(Exercise prompt): Repeat the material exactly, leaving nothing out.

(Provided material):
○ ○ ○
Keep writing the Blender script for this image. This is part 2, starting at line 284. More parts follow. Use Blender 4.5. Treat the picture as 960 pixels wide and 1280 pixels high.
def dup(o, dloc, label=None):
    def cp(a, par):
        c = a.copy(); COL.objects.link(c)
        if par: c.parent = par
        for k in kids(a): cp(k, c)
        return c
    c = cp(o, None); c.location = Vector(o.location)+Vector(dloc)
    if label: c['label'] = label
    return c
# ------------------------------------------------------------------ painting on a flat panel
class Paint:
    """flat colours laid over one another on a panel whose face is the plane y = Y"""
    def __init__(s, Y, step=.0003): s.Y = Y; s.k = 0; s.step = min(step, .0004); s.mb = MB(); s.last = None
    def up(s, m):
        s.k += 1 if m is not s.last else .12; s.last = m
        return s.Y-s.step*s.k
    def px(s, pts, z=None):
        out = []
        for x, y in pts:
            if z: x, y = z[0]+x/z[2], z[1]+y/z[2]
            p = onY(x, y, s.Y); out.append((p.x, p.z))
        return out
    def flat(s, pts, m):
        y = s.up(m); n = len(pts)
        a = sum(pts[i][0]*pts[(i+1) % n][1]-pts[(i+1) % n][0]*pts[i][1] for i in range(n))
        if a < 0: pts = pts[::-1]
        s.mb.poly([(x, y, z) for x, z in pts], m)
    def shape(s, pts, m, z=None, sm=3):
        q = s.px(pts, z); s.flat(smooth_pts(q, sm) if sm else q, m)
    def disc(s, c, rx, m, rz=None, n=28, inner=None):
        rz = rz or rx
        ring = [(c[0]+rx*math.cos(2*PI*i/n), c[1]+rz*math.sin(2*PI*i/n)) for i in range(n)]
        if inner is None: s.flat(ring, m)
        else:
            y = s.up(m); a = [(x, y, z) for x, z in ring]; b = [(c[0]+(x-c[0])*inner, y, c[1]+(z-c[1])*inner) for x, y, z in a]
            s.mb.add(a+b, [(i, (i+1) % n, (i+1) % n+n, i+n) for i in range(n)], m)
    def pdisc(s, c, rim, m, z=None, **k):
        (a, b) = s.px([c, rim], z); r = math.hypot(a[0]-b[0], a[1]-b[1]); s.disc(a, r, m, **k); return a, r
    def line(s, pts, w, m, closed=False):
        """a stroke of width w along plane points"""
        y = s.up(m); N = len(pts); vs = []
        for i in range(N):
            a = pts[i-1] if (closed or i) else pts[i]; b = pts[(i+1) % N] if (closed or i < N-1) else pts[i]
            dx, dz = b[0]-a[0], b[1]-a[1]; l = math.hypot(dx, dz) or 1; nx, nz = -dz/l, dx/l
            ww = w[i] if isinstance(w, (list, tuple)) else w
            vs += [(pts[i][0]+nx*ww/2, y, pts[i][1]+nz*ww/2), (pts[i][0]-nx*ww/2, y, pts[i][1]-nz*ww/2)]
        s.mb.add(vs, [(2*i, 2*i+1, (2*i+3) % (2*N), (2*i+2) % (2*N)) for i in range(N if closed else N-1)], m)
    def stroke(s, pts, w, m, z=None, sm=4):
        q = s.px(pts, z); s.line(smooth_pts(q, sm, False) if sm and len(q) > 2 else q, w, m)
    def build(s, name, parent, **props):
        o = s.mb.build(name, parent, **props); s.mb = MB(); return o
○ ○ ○
(Final result):
Keep writing the Blender script for this image. This is part 2, starting at line 284. More parts follow. Use Blender 4.5. Treat the picture as 960 pixels wide and 1280 pixels high.
def dup(o, dloc, label=None):
    def cp(a, par):
        c = a.copy(); COL.objects.link(c)
        if par: c.parent = par
        for k in kids(a): cp(k, c)
        return c
    c = cp(o, None); c.location = Vector(o.location)+Vector(dloc)
    if label: c['label'] = label
    return c
# ------------------------------------------------------------------ painting on a flat panel
class Paint:
    """flat colours laid over one another on a panel whose face is the plane y = Y"""
    def __init__(s, Y, step=.0003): s.Y = Y; s.k = 0; s.step = min(step, .0004); s.mb = MB(); s.last = None
    def up(s, m):
        s.k += 1 if m is not s.last else .12; s.last = m
        return s.Y-s.step*s.k
    def px(s, pts, z=None):
        out = []
        for x, y in pts:
            if z: x, y = z[0]+x/z[2], z[1]+y/z[2]
            p = onY(x, y, s.Y); out.append((p.x, p.z))
        return out
    def flat(s, pts, m):
        y = s.up(m); n = len(pts)
        a = sum(pts[i][0]*pts[(i+1) % n][1]-pts[(i+1) % n][0]*pts[i][1] for i in range(n))
        if a < 0: pts = pts[::-1]
        s.mb.poly([(x, y, z) for x, z in pts], m)
    def shape(s, pts, m, z=None, sm=3):
        q = s.px(pts, z); s.flat(smooth_pts(q, sm) if sm else q, m)
    def disc(s, c, rx, m, rz=None, n=28, inner=None):
        rz = rz or rx
        ring = [(c[0]+rx*math.cos(2*PI*i/n), c[1]+rz*math.sin(2*PI*i/n)) for i in range(n)]
        if inner is None: s.flat(ring, m)
        else:
            y = s.up(m); a = [(x, y, z) for x, z in ring]; b = [(c[0]+(x-c[0])*inner, y, c[1]+(z-c[1])*inner) for x, y, z in a]
            s.mb.add(a+b, [(i, (i+1) % n, (i+1) % n+n, i+n) for i in range(n)], m)
    def pdisc(s, c, rim, m, z=None, **k):
        (a, b) = s.px([c, rim], z); r = math.hypot(a[0]-b[0], a[1]-b[1]); s.disc(a, r, m, **k); return a, r
    def line(s, pts, w, m, closed=False):
        """a stroke of width w along plane points"""
        y = s.up(m); N = len(pts); vs = []
        for i in range(N):
            a = pts[i-1] if (closed or i) else pts[i]; b = pts[(i+1) % N] if (closed or i < N-1) else pts[i]
            dx, dz = b[0]-a[0], b[1]-a[1]; l = math.hypot(dx, dz) or 1; nx, nz = -dz/l, dx/l
            ww = w[i] if isinstance(w, (list, tuple)) else w
            vs += [(pts[i][0]+nx*ww/2, y, pts[i][1]+nz*ww/2), (pts[i][0]-nx*ww/2, y, pts[i][1]-nz*ww/2)]
        s.mb.add(vs, [(2*i, 2*i+1, (2*i+3) % (2*N), (2*i+2) % (2*N)) for i in range(N if closed else N-1)], m)
    def stroke(s, pts, w, m, z=None, sm=4):
        q = s.px(pts, z); s.line(smooth_pts(q, sm, False) if sm and len(q) > 2 else q, w, m)
    def build(s, name, parent, **props):
        o = s.mb.build(name, parent, **props); s.mb = MB(); return o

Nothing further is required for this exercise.